In the midst of all the tininess, a rather great event took place in parking lot E of Cosumnes River College on Oct. 15. Students from multiple universities and residents from all over the state of California visited the campus to view the energy-efficient tiny homes, built over a span of two years by the architecture students from each college.

Along with the tiny houses, food trucks that served an array of different cuisine, a kid’s zone that offered different activities for children and hay stacks that offered seating. The event saw tremendous success. It brought in over 10 thousand attendees, smashing SMUD’s projected number of 2,500 people, according to Brent Sloan, SMUD’s program manager of community solar.

Sloan stressed the importance of not selling CRC or any community colleges short of what they are able to do and the level of experience compared to universities around the state.

“The fact that CRC did so well in this event, you should hold your head high for competing and going head to head with the Berkeley’s and Sac State and scoring better in a lot of cases. That’s something to be proud of,” Sloan said.

CRC’s architecture program did not end up winning the overall competition; however, they did win other sub-awards that were granted, such as the best sleeping arrangement and an award of excellence.

Brenda Delgado, a 25-year-old architecture major from CRC who has now transferred to UC Berkeley, was under the supervision of alumni architecture professor John Ellis while designing the tiny house for the event.

“The great thing about the tiny houses is that while you get to help the environment, you also get to help an individual or a small family not spend so much money on a home,” Delgado said. “Especially now, homes are so expensive and we’re giving somebody the opportunity to own a home and save money.”

Not only was the architecture program involved in the creation of the tiny house, but collaboration with CRC construction students is what made the building of the tiny house possible, Delgado explained.

“In real life, it’s not just the architecture department or the construction department that does it all, they match each other.

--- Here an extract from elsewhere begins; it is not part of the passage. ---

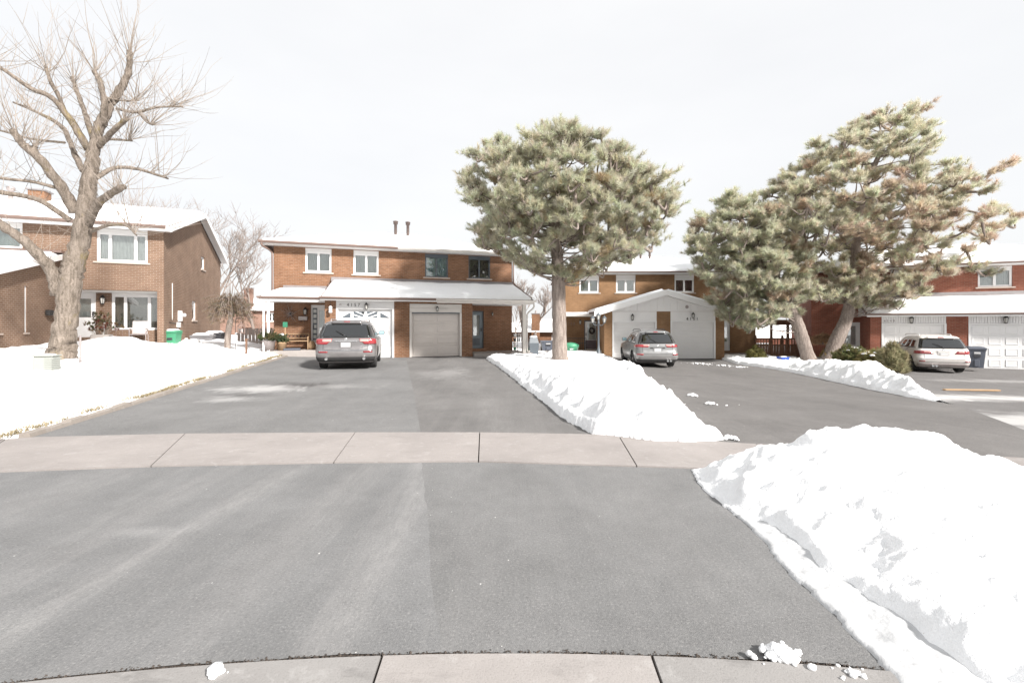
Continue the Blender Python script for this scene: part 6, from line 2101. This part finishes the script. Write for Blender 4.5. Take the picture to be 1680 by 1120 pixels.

So, that’s what we’re trying to do with this tiny house. We’re trying to get the departments to start working together to learn what each side has to do,” Delgado said.

The University of Santa Clara won the overall best tiny house of all ten colleges and universities competing at the event. Martin Prado, a 22-year-old electrical engineering student from the University of Santa Clara, explained why their tiny house came out on top.

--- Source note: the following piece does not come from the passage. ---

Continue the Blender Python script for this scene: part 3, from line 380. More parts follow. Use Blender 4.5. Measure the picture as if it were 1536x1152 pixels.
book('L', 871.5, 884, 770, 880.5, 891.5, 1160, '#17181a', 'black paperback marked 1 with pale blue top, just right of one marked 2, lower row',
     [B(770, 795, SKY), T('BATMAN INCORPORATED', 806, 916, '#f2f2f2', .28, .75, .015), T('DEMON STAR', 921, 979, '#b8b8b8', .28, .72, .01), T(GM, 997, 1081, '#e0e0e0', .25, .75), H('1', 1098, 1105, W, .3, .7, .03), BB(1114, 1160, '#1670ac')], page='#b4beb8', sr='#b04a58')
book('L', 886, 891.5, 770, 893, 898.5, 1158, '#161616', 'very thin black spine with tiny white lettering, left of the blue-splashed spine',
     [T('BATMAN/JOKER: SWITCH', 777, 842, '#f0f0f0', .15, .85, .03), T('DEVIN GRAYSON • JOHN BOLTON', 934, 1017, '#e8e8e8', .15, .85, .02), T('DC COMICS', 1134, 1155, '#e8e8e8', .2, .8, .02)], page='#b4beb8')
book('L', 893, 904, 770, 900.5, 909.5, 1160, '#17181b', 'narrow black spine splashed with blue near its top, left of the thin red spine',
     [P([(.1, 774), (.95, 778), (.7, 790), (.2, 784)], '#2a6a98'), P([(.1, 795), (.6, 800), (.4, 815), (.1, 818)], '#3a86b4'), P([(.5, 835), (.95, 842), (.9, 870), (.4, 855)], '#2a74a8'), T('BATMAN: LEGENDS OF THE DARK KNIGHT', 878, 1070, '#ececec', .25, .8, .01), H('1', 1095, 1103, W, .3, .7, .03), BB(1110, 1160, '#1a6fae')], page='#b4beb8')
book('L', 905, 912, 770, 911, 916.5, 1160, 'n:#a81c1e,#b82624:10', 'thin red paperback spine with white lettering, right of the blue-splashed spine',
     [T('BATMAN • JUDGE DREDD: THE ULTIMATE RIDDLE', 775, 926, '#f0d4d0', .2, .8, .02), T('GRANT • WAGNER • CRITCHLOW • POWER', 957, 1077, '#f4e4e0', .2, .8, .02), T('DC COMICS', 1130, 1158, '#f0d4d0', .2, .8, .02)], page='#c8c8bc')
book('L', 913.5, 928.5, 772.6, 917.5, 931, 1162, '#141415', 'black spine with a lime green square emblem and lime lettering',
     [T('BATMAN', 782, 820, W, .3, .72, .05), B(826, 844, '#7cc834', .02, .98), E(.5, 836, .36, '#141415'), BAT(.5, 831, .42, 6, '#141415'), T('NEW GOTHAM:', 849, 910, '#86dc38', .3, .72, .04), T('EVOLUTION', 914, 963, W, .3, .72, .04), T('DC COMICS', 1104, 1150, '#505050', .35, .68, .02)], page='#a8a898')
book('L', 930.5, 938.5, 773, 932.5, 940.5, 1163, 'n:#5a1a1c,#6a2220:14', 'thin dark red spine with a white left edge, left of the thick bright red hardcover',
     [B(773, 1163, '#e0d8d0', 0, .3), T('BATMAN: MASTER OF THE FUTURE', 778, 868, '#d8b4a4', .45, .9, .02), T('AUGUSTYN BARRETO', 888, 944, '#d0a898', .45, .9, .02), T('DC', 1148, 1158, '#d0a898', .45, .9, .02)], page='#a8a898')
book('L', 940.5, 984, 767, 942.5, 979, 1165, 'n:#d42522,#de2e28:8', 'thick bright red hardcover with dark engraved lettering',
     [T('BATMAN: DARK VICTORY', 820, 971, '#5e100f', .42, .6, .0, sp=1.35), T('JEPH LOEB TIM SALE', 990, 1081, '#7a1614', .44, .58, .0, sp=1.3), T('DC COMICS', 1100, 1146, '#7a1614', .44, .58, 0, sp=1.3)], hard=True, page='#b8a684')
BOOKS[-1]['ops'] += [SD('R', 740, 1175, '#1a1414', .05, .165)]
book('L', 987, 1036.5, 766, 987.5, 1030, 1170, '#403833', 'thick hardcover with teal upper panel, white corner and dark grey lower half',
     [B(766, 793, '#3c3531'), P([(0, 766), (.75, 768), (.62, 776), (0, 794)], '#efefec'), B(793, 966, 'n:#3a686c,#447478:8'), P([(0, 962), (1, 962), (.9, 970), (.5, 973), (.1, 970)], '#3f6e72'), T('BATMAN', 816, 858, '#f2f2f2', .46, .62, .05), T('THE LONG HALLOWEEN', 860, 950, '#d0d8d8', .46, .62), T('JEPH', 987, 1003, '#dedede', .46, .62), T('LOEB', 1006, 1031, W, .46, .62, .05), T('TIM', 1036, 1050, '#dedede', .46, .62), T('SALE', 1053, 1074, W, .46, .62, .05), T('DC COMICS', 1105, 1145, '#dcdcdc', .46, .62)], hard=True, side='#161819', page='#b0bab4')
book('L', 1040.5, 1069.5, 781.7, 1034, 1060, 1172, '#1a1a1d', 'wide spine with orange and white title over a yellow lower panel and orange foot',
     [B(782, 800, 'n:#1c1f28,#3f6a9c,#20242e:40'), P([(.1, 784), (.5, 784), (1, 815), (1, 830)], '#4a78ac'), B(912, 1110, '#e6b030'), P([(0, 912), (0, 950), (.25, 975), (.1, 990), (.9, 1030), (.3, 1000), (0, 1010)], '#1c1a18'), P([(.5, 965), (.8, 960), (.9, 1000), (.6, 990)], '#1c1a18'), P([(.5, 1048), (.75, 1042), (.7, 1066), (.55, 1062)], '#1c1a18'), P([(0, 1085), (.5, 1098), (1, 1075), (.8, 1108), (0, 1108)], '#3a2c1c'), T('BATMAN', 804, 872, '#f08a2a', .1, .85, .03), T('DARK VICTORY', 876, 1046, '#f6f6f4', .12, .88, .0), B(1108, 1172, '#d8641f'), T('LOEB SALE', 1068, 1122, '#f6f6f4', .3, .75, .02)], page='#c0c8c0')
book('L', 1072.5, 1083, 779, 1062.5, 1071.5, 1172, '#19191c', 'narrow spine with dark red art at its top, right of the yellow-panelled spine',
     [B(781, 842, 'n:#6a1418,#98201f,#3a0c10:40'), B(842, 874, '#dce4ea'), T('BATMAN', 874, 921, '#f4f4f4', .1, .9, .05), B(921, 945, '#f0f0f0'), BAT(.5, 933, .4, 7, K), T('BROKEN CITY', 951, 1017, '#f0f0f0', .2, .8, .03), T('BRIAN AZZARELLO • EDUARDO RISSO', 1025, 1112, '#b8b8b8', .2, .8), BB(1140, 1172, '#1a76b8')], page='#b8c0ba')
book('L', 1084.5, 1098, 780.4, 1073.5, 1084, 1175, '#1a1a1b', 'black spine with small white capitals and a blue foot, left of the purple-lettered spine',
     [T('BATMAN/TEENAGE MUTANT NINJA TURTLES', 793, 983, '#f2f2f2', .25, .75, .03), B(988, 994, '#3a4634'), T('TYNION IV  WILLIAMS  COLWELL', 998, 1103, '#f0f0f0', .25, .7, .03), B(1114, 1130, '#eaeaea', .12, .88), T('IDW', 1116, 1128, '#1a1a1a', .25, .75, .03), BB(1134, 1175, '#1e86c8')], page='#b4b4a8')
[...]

“We’re donating our tiny house to a client who is in a wheelchair with a service dog, so we tailored the house to her specific needs, such as scratch-resistant floor and walls and a kick-out doggie bowl for food and water,” Prado said.

“So having that story not only gave us a vision, but it gave us an advantage. We wanted to make it the best that we could for her.”

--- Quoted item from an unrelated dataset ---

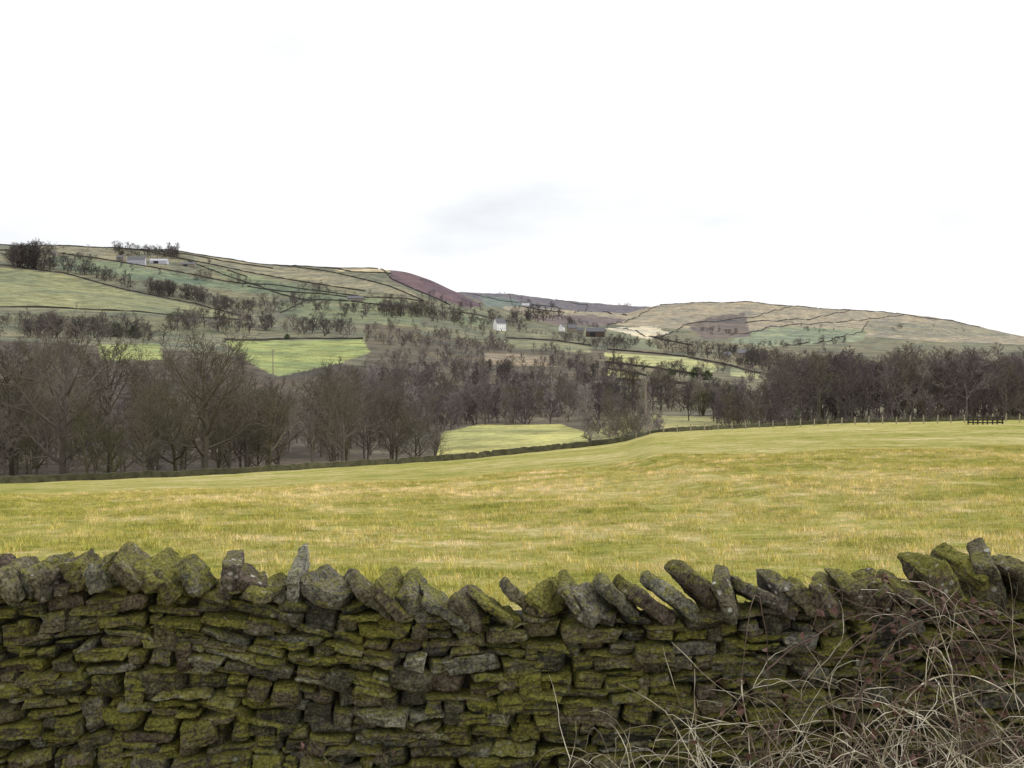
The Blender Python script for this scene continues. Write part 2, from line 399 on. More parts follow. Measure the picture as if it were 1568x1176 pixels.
row([(0,516),(120,516),(250,520)], 50, 20, 38, 5); row([(0,497),(120,500),(250,510)], 24, 14, 26, 6)
row([(250,500),(380,506),(560,515)], 60, 20, 34, 6, FAR+DARK); row([(330,476),(430,470),(560,484)], 44, 12, 24, 6)
row([(560,486),(640,480),(720,500)], 50, 14, 26, 8, FAR+DARK); row([(660,480),(730,492),(800,505)], 30, 10, 22, 6, FAR+DARK)
row([(500,470),(560,474),(650,488)], 26, 8, 18, 4); row([(458,446),(500,452)], 5, 14, 24, 2); row([(440,460),(640,478)], 20, 8, 16, 4)
row([(430,438),(560,456),(650,463)], 16, 5, 11, 3); row([(640,452),(700,468),(740,478)], 14, 6, 12, 3)
row([(0,385),(80,395),(160,402)], 10, 6, 12, 4)
row([(780,490),(830,488),(900,505)], 34, 10, 20, 6); row([(830,508),(900,524),(960,532)], 30, 10, 18, 6)
row([(930,560),(1000,568),(1060,580)], 24, 14, 22, 4); row([(1060,545),(1130,548),(1190,556)], 38, 12, 22, 6)
row([(930,525),(1000,530),(1060,545)], 30, 8, 16, 3); row([(1130,560),(1190,562)], 22, 16, 30, 5)
row([(1130,530),(1200,530),(1300,525)], 26, 7, 13, 4); row([(1000,520),(1070,535),(1130,540)], 28, 8, 14, 3)
row([(1070,510),(1130,512)], 16, 5, 9, 4); row([(945,468),(965,470)], 5, 4, 8, 1); row([(765,450),(800,458)], 6, 3, 6, 2)
row([(1180,500),(1250,505),(1320,515)], 12, 4, 8, 4); row([(1330,500),(1480,508)], 8, 3, 6, 4); row([(1370,503),(1385,503)],3,7,10,1)
row([(800,465),(860,475)], 14, 5, 10, 4); row([(870,495),(930,505)], 12, 5, 10, 3); row([(320,404),(325,406)], 2, 8, 10, 1)
row([(360,560),(380,575)], 3, 30, 40, 3, NEAR); row([(960,600),(1040,610)], 10, 30, 42, 4, NEAR); row([(1070,640),(1130,640)], 10, 32, 50, 3, NEAR)
for px, v, h, k in [(180,516,20,0),(206,518,17,0),(262,490,9,0),(1066,580,17,0),(1083,582,14,0),(1125,640,30,1),(1115,642,20,0),(440,520,8,0),(1030,575,9,0)]:
    x, y, z = survey(px, v, 210); put(S.collection, EV[k], x, y, h*y/F, 1.0, 'evergreen_tree')

# ---------------------------------------------------------------- distant dry stone walls
def wallmat(name, a, b):
    m = NT(name, 0.95); p = m.pos(); n = m.noise(p, 1.3, 4, 0.7); n2 = m.noise(p, .03, 4, 0.7)
    m.base(m.mix(.8, m.ramp(n, [(0.3, a), (0.7, b)]), m.ramp(n2, [(.35, .6), (.65, 1.5)]), 'MULTIPLY')); return m.m
FW = wallmat('shaded_field_wall', (0.035, 0.032, 0.032), (0.10, 0.09, 0.082)); EW = wallmat('mossy_edge_wall', (0.035, 0.036, 0.02), (0.12, 0.115, 0.07))  # field walls kept dark, the shade along them put into the colour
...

Prado said the materials needed to make their tiny house came out to $85,000, a surplus to what the other tiny houses cost. Most of the money was donated by the university on the terms that the architecture students pay back what they borrowed through fundraising. Donations were also made from parents and people from the community.

This being the first tiny house event ever in the state of California, Sloan said, CRC was more than willing to accept the notion to host the event on its campus. Sloan explained why he specifically chose CRC to host the event.

“It’s a beautiful campus. It has big, open parking lots, and to be perfectly frank with you, Ryan Connolly, a professor here, was very passionate about doing it. Your administration from day one was sold on the idea and asked how they can help,” Sloan said. “We were very, very happy about the response we got from CRC. In fact, I think we can double the size of this event and still have it here on this campus. We look forward to considering that.”

Sloan said he could see the event becoming much bigger in the future.

“I think you’re going to see this tiny house event take off because more and more colleges are going to be able to compete. It allowed more people to get the same learning opportunities for a lot less money. So, way to go, Cosumnes.”